Goyles is in the last team, the team least likely to escape as the more POWs disappear the more obvious it becomes that people are gone. You may fail to notice that 20 of 300 people have gone missing if those remaining are milling around noisily but it's pretty difficult to fail to notice 280 of 300 POWs have gone missing no matter how frenetically those last 20 move about. Goyles and his pal Long (the guy who pulled him out of the tunnel) and Byfold (another mate from Hut C) are in the last group and form a three-person team once across the river. Is that the end of the book? Not by a long shot--we still have 1/3 the book to go!

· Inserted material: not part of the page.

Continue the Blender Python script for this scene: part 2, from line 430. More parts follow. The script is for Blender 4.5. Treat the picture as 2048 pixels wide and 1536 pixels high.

Not only do we have to know if our team is able to trek 400 miles south to "the line" but Goyles finally has an epiphany and figures it all out--how and why Couloutos was killed and why all the wall jumpers were caught and killed: there was indeed a spy in their camp and it wasn't Potter a German, working as a double agent against the Italians (ensuring a quick and easy German take over from the north) and against the English (pumping POW officers for information about weaponry, numbers and strategies), ensuring that Germany wins the war.
If any of this sounds like the movie Stalag 17, it should: many of the themes (how spys in a POW camp get installed and operate, how they are discovered, how escape plans are hatched and carried out, how a POW camp is organized and operates) are exactly the same in this book as they are in that movie. And the crazy duality of the whole experience is the same: on the one hand, the Italian officers take special glee in torturing and killing the POWs (apparently pulling off fingernails during questioning is at art form) but they also like to attend theatre performances put on by the POWs and give genuine praise for skillful acting and high production value. So are the Italian guards friends with the POWs? Yes but also no: they joke around, do trades, permit the POWs a certain level of jocularity and teasing but then, seemingly randomly, they drop the boom and haul a POW away "for a few questions", never to be seen again.